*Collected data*
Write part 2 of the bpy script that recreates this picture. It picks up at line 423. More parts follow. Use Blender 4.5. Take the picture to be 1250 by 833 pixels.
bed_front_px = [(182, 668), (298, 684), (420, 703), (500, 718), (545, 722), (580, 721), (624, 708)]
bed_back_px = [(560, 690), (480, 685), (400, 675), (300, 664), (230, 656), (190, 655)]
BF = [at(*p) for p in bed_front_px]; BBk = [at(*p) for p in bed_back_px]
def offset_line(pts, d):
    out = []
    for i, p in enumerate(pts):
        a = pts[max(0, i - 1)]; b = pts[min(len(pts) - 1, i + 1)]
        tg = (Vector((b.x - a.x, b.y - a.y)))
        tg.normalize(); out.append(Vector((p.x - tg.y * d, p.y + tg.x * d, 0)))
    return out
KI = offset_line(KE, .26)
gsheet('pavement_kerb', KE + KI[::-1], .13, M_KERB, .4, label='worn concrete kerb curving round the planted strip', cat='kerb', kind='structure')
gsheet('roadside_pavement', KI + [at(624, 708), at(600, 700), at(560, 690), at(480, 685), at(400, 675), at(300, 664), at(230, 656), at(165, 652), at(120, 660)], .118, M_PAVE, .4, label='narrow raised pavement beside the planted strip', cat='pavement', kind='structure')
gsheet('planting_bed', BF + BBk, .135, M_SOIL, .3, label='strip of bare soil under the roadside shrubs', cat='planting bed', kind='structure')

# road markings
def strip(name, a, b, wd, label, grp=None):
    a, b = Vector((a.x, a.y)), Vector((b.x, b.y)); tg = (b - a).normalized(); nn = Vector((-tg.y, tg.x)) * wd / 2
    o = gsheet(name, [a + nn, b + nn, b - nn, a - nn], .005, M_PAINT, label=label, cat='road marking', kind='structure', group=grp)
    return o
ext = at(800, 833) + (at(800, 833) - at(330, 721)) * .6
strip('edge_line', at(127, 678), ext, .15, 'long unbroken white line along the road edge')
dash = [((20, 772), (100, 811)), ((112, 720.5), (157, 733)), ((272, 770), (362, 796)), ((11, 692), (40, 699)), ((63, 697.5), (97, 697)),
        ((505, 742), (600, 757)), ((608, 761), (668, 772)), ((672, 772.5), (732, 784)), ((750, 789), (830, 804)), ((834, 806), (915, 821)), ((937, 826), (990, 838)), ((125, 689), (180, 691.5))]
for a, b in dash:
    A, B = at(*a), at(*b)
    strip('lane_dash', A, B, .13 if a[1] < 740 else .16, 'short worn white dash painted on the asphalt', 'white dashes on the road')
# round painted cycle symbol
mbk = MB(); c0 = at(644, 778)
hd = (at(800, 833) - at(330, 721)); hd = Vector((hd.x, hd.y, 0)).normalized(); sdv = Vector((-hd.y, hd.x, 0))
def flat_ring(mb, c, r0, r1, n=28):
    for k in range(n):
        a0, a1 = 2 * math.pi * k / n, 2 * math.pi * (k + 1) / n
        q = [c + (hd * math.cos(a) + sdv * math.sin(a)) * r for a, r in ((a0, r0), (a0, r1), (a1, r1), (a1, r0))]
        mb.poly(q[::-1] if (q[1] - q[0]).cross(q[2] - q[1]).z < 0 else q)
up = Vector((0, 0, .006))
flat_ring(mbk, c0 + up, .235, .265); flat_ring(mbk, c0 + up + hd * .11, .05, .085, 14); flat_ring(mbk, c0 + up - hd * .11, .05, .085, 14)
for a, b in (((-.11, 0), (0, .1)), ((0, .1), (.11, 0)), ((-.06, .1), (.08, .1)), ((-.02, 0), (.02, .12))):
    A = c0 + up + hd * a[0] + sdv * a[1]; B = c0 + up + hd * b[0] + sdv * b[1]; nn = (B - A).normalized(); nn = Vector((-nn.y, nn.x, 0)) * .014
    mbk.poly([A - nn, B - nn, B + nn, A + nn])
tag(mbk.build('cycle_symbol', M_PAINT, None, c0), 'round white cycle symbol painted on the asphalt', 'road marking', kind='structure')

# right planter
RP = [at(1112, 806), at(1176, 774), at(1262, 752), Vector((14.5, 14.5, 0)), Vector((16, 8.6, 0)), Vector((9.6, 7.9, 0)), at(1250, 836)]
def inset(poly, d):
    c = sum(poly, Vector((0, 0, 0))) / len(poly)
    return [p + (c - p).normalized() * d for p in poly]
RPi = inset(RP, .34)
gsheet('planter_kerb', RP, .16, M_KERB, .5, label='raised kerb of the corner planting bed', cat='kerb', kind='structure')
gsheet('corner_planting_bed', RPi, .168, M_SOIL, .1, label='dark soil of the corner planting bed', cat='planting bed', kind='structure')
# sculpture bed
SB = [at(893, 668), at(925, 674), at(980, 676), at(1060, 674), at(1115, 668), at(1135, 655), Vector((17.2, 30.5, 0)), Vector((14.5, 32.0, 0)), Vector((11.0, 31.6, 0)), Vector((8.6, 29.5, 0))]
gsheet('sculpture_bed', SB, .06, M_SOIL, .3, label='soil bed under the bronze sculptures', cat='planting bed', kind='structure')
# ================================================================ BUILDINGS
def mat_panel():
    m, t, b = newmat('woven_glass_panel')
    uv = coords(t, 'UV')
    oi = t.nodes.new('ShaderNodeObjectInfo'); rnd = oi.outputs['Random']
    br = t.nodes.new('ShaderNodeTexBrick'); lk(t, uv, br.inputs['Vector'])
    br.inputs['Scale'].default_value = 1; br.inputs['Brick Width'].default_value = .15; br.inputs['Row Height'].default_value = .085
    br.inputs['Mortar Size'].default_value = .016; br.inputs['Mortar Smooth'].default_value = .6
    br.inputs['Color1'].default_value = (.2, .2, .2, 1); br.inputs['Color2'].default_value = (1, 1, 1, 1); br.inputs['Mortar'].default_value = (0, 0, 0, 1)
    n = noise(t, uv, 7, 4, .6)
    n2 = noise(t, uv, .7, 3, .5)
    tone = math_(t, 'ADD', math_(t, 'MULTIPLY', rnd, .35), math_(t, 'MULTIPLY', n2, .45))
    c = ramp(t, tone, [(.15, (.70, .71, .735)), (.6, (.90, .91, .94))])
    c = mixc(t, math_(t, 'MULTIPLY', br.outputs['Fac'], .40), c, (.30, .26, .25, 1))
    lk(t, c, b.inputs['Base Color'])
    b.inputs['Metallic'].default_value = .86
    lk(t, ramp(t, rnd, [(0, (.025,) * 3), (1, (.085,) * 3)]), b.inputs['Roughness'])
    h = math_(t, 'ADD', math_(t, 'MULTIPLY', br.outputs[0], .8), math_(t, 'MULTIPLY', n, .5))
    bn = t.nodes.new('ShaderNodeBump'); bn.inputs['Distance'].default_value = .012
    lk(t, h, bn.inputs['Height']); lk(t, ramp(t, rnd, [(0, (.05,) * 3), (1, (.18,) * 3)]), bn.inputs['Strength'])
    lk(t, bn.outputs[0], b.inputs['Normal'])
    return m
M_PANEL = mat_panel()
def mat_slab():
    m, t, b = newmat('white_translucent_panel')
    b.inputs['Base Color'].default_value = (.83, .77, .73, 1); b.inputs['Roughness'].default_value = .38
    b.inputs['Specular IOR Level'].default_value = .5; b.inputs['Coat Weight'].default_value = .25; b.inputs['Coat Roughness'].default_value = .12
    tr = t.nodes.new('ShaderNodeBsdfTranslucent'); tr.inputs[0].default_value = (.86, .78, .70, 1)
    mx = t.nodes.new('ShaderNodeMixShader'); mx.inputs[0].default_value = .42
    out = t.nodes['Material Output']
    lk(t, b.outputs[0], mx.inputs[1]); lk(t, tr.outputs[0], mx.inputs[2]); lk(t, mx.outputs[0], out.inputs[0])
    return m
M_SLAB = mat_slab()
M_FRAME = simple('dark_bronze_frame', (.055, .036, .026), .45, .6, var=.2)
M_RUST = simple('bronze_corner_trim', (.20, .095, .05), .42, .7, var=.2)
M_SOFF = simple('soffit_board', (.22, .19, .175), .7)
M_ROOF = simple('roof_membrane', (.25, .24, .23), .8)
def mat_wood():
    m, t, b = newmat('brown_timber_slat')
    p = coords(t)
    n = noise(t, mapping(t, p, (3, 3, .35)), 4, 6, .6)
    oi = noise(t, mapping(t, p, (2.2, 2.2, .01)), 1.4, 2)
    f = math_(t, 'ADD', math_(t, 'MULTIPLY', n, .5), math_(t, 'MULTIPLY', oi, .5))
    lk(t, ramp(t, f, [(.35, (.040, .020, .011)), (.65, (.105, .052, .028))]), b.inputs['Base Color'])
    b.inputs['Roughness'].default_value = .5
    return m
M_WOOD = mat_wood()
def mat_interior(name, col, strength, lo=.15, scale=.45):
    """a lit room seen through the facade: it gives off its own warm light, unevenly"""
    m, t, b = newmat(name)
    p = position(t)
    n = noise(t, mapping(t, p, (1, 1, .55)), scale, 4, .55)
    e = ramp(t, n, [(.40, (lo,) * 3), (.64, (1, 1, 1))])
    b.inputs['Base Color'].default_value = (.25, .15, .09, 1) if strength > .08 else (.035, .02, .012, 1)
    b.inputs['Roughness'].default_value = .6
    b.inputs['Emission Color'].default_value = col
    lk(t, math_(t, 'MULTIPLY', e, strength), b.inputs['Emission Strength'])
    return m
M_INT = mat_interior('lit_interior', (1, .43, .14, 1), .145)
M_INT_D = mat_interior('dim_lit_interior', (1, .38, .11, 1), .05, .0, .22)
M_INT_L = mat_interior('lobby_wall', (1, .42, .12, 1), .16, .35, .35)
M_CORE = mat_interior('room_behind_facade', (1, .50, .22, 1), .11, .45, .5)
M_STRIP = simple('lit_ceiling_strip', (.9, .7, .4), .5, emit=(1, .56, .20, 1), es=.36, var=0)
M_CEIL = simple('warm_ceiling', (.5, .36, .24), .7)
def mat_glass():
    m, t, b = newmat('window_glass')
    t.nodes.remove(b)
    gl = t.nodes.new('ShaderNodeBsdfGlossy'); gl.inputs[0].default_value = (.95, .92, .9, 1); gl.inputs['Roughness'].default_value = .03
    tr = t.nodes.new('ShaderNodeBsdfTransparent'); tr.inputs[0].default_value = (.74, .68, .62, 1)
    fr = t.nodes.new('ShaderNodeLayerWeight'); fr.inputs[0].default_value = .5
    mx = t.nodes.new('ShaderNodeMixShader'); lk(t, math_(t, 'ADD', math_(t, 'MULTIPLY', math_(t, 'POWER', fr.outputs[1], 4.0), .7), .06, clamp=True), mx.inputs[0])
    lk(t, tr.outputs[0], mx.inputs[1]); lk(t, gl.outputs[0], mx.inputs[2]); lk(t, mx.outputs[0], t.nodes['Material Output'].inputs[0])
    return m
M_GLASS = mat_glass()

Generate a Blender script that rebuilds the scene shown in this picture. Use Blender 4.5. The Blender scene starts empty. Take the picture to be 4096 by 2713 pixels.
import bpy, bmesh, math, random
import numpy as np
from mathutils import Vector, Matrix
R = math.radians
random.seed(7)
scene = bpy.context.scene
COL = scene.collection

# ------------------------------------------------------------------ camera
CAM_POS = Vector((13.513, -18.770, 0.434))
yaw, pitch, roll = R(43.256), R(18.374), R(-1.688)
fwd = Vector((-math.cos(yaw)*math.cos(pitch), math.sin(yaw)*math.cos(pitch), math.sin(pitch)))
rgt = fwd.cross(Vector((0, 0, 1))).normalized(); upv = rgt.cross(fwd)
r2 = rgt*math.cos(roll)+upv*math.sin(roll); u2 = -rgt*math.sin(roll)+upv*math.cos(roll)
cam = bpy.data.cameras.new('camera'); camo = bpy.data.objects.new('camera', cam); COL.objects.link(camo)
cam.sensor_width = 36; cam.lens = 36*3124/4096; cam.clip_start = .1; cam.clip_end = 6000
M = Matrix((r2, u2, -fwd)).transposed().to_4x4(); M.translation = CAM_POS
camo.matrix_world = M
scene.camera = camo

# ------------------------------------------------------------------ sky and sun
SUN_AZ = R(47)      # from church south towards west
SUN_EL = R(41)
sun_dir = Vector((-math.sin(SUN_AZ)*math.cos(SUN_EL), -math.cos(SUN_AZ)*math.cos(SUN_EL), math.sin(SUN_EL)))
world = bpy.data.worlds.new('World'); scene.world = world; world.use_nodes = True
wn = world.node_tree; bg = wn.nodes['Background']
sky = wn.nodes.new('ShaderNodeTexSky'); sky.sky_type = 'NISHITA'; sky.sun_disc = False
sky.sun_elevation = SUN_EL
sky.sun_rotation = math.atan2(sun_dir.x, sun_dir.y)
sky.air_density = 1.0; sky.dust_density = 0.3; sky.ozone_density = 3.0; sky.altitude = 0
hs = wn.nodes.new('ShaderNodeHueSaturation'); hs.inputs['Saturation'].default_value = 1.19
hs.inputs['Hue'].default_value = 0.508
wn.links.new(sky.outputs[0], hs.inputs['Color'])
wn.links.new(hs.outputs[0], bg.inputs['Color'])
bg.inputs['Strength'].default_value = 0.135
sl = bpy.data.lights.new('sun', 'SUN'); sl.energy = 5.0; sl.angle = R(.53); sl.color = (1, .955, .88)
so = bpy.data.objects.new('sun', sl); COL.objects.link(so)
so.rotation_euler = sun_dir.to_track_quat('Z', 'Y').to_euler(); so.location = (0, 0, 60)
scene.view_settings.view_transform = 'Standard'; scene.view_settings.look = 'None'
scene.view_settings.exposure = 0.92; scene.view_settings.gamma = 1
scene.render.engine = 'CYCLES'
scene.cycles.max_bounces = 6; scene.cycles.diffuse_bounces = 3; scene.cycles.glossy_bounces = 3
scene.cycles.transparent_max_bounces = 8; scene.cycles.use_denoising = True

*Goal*
Above are records; repeat only the lines starting at the line with "lk(t, math_(t, 'MULTIPLY', e, strength), b.inputs['Emission" and ending at the line with "1), .16, .35, .35)", exactly as they appear, both included.

*In response*
    lk(t, math_(t, 'MULTIPLY', e, strength), b.inputs['Emission Strength'])
    return m
M_INT = mat_interior('lit_interior', (1, .43, .14, 1), .145)
M_INT_D = mat_interior('dim_lit_interior', (1, .38, .11, 1), .05, .0, .22)
M_INT_L = mat_interior('lobby_wall', (1, .42, .12, 1), .16, .35, .35)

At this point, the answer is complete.